### Description of the task:
Extract word for word the lines of the listing from its start to the line holding "scn.camera = co", both ends kept; pictures are not part of the copy.

### Data lines:
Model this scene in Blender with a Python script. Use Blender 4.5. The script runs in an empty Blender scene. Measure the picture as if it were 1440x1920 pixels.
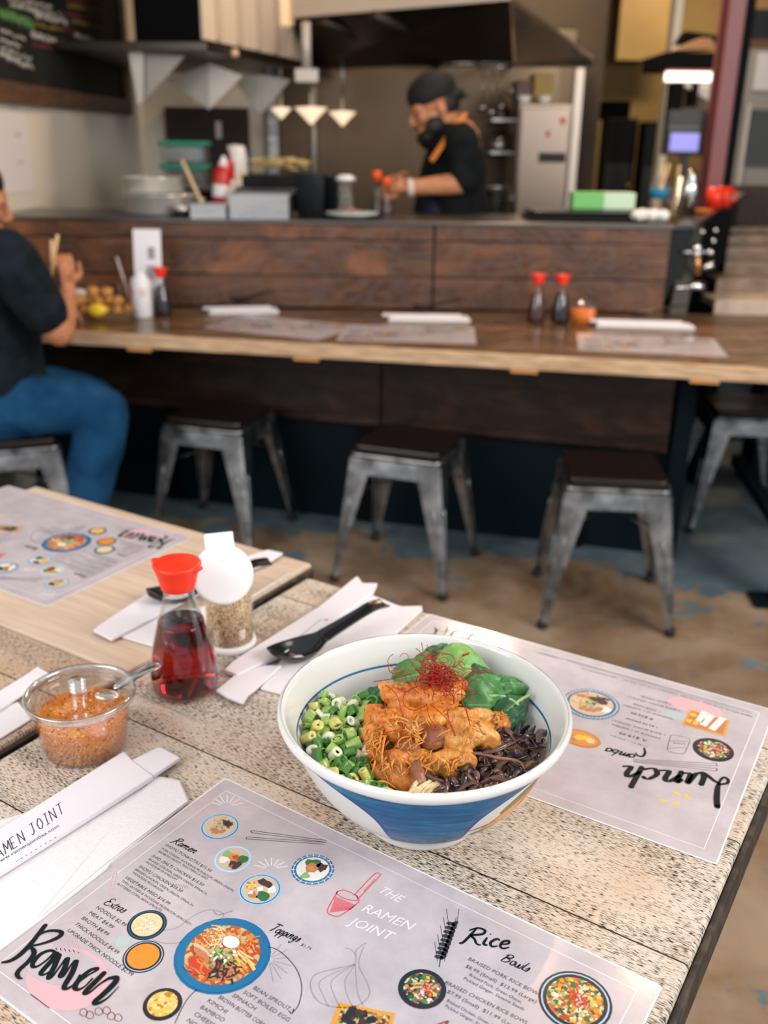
import bpy, math, random
from mathutils import Vector, Matrix, noise
PI = math.pi
random.seed(7)
scn = bpy.context.scene
col = scn.collection

# ---------------------------------------------------------------- camera
FPX, PITCH, ROLL, CAMH = 1784.5, .3712, .0137, 1.3306
Fv = Vector((0, math.cos(PITCH), -math.sin(PITCH)))
R0 = Vector((1, 0, 0)); U0 = R0.cross(Fv)
Rv = R0 * math.cos(ROLL) + U0 * math.sin(ROLL)
Uv = -R0 * math.sin(ROLL) + U0 * math.cos(ROLL)
CAM = Vector((0, 0, CAMH))
cd = bpy.data.cameras.new('camera'); co = bpy.data.objects.new('camera', cd); col.objects.link(co)
cd.sensor_fit = 'VERTICAL'; cd.sensor_height = 36; cd.lens = FPX / 1920 * 36
M = Matrix((Rv, Uv, -Fv)).transposed().to_4x4(); M.translation = CAM
co.matrix_world = M
cd.clip_start = .05
cd.dof.use_dof = True; cd.dof.focus_distance = .79; cd.dof.aperture_fstop = 4.9; cd.dof.aperture_blades = 0
scn.camera = co

def ray(px, py): return Fv + Rv * ((px - 720) / FPX) - Uv * ((py - 960) / FPX)
def at(px, py, z=.75):
    d = ray(px, py); return CAM + d * ((z - CAMH) / d.z)
def aty(px, py, Y):
    d = ray(px, py); return CAM + d * (Y / d.y)

# ---------------------------------------------------------------- object helpers
def tag(o, label=None, cat=None, group=None, kind=None):
    if label: o['label'] = label
    if cat: o['category'] = cat
    if group: o['group'] = group
    if kind: o['kind'] = kind
    return o
def empty(name, loc=(0, 0, 0), rz=0, label=None, cat=None, group=None):
    o = bpy.data.objects.new(name, None); col.objects.link(o)
    o.empty_display_size = .05
    o.location = loc; o.rotation_euler = (0, 0, rz)
    return tag(o, label, cat, group)
def children(o): return [c for c in bpy.data.objects if c.parent == o]
def copy_tree(o, parent=None):
    c = o.copy(); col.objects.link(c); c.parent = parent
    for ch in children(o): copy_tree(ch, c)
    return c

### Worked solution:
Model this scene in Blender with a Python script. Use Blender 4.5. The script runs in an empty Blender scene. Measure the picture as if it were 1440x1920 pixels.
import bpy, math, random
from mathutils import Vector, Matrix, noise
PI = math.pi
random.seed(7)
scn = bpy.context.scene
col = scn.collection

# ---------------------------------------------------------------- camera
FPX, PITCH, ROLL, CAMH = 1784.5, .3712, .0137, 1.3306
Fv = Vector((0, math.cos(PITCH), -math.sin(PITCH)))
R0 = Vector((1, 0, 0)); U0 = R0.cross(Fv)
Rv = R0 * math.cos(ROLL) + U0 * math.sin(ROLL)
Uv = -R0 * math.sin(ROLL) + U0 * math.cos(ROLL)
CAM = Vector((0, 0, CAMH))
cd = bpy.data.cameras.new('camera'); co = bpy.data.objects.new('camera', cd); col.objects.link(co)
cd.sensor_fit = 'VERTICAL'; cd.sensor_height = 36; cd.lens = FPX / 1920 * 36
M = Matrix((Rv, Uv, -Fv)).transposed().to_4x4(); M.translation = CAM
co.matrix_world = M
cd.clip_start = .05
cd.dof.use_dof = True; cd.dof.focus_distance = .79; cd.dof.aperture_fstop = 4.9; cd.dof.aperture_blades = 0
scn.camera = co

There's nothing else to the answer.